Even on a simple level, a man who decides he should be a woman... Well, that takes balls.
...damn it, I knew I wouldn't be able to make a serious post without a bad pun.
Although being transgender certainly isn't easy for anyone, it's even harder on the whole for trans women because there's the whole misogynistic assumption that no one in their right mind would want to be considered a woman if they were 'born male'.
The vast majority of media representation of transgender people focuses on trans women (trans men and non-binary identities tend to be ignored), and most of it is negative. For some teenagers, their only knowledge of transgender issues might stem from something like South Park.
While many are of the opinion that sex dictates gender, I see it as the other way round - your gender dictates your sex.

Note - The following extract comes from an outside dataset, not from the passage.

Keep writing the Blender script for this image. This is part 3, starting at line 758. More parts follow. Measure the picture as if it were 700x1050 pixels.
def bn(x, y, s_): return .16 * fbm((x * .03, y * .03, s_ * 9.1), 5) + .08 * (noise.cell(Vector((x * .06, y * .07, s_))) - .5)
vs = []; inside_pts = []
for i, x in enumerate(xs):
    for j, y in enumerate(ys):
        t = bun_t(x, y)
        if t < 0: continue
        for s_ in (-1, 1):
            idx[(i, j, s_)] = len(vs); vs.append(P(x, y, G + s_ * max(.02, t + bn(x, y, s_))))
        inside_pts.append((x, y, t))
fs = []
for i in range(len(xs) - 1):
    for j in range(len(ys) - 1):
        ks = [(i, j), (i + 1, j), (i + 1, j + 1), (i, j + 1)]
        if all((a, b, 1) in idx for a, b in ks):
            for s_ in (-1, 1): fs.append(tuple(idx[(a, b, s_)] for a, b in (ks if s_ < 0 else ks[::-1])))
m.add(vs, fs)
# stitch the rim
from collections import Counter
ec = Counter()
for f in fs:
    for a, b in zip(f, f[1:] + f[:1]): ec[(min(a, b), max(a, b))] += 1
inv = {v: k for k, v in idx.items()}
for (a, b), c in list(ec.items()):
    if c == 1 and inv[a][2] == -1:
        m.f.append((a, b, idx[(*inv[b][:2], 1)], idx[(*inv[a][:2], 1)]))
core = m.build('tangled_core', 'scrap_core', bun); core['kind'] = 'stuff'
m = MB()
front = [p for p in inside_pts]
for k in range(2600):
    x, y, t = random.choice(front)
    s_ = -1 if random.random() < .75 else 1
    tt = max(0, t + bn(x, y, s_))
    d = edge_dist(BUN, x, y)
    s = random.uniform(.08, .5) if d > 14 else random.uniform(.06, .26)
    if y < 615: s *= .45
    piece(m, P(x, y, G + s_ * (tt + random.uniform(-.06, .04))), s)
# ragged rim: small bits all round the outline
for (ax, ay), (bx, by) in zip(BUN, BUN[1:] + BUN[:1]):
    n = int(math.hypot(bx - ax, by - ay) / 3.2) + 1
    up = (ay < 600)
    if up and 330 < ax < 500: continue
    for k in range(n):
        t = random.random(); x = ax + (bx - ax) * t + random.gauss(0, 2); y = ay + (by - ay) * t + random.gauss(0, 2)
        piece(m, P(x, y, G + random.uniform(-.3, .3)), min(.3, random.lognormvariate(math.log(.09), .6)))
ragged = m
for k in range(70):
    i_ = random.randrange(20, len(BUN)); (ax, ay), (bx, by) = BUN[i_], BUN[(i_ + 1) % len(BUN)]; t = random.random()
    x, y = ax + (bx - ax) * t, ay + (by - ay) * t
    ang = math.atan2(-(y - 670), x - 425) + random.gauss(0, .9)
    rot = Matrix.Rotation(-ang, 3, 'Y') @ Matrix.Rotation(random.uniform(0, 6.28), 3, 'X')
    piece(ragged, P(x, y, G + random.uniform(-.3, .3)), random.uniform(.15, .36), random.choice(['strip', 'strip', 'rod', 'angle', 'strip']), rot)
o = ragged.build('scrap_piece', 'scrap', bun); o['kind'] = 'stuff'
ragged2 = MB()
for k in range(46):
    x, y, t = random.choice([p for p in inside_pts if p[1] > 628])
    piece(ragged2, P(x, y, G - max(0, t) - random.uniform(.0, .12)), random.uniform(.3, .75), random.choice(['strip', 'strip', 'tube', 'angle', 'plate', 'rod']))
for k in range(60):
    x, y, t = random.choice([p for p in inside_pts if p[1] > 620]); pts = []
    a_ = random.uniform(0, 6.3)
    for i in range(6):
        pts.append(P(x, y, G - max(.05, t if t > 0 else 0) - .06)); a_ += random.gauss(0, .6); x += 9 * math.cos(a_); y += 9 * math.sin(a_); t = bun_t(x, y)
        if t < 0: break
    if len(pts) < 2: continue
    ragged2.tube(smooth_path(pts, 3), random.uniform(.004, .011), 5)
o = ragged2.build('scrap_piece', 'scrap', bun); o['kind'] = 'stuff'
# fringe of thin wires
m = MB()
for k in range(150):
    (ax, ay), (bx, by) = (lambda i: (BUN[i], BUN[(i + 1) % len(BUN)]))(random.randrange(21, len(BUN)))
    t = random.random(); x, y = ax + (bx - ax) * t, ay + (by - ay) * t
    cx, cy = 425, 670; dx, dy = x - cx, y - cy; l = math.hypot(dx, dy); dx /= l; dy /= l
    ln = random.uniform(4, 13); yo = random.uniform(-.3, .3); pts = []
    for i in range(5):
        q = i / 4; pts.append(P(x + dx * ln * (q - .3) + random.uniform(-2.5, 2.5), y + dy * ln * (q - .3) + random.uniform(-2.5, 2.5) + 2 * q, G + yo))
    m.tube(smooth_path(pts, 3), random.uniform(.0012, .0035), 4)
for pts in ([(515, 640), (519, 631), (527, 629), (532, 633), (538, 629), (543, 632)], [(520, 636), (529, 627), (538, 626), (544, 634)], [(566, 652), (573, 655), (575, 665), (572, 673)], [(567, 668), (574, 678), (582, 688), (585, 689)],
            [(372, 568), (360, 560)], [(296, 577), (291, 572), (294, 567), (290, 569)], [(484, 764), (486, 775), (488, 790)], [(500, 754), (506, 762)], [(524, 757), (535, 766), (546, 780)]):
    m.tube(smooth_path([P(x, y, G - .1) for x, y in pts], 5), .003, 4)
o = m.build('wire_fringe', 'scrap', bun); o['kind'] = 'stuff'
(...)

besides jargon, english doesn't really have any layman words to describe trangender people. the best we can do is simply "male" or "female", but then we get people who refuse to call them M/F and instead call them he-she's or vice versa.
and also, what carp said.
This is very true. The English language is embedded with various such prejudices, and there's not much in the short-term that can be done to escape it. But language
does evolve over time, so we'll have to see.
At the very least, the English language isn't nearly as gendered as many other languages are. In French, for instance, every single noun is either masculine or feminine - that must be even harder to circumvent linguistically speaking.